While my dissertation points to a number of different causes for the decline of progressive discourse on Reddit outside of the 2016 presidential campaign, president-elect Trumps propagation of the rhetoric and misinformation promoted by the alt-right has encouraged the deplorable corners of Reddit to enter the mainstream under the guise of r/the_donald. Shitposters, trolls, and misinformation are regularly furthered across the front-page of r/all, pushed to the top of the site by this subreddit. Dissent is quelled through memes; calls for progressive political action are shouted down by shouts of cuck and SJW; cute cats and pornography drown out any opportunity for civil discourse and community building.

I remember when I first began using Reddit. I saw all of the potential for innovative economic models and progressive political discourse. The 1990s promise of a public sphere that emphasized communicative action and intellectually honest discourse seemed to have been fulfilled, at least to me. I saw Redditors change their minds when faced with facts and rational arguments; I saw concessions and the building of political consensus based on discourse and open communication; I saw a generation of millennials discard the label of slacktivists in favor of political activism that had real-world consequences. And for a while, as the site grew, the political potential for grassroots, progressive political activism seemed to grow with it, culminating with Redditors help in pass net neutrality laws in early 2015.

Simultaneously, in the far corners of Reddit, out of site of the admins, racism, misogyny, and pedophilia festered. Although the admins shut down the particularly pernicious areas of the site (r/jailbait, r/thefappening), the Reddit audience grew increasingly disruptive as problematic communities were removed. Finally, in the summer of 2015, the site faced a full-fledged rebellion after banning the r/fatpeoplehate subreddit, forcing interim-CEO Ellen Pao to resign. While the drama surrounding r/fatpeoplehate eventually died down, the reverberations remain as hate speech has gained tremendous traction across the site. As Donald Trump developed momentum, along with his attacks on minorities and progressives over the last year and a half, the members of banned communities, like r/coontown, quickly found a new home on r/the_donald, and their posts reached the front page of the internet, regardless of facts or consequence. The front-page of the internet no longer generates the type of discourse with which I want to participate, and that makes me sad.

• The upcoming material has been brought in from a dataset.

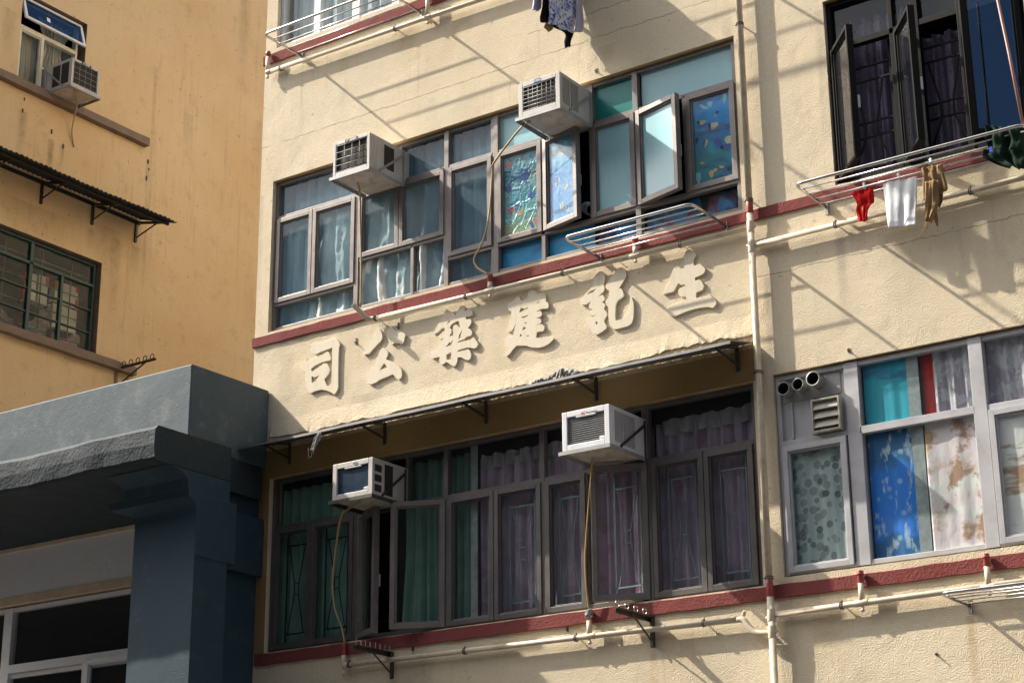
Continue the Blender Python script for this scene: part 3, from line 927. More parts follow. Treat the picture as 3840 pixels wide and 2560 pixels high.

When I defended my dissertation in May 2015, Nabil Echchaibi, a member of my dissertation committee, encouraged me to continue my research into the website after my dissertation was published through book or journal publications. I told him I would definitely continue to explore and analyze the website. But, I now feel the need to apologize to him, and the rest of my dissertation committee, because I am done. I am leaving Reddit. I can no longer defend my academic or personal use of the site that gives such a large platform to the alt-right, white nationalist and neoliberal discourses that reflect, and is reflected by the new president elect.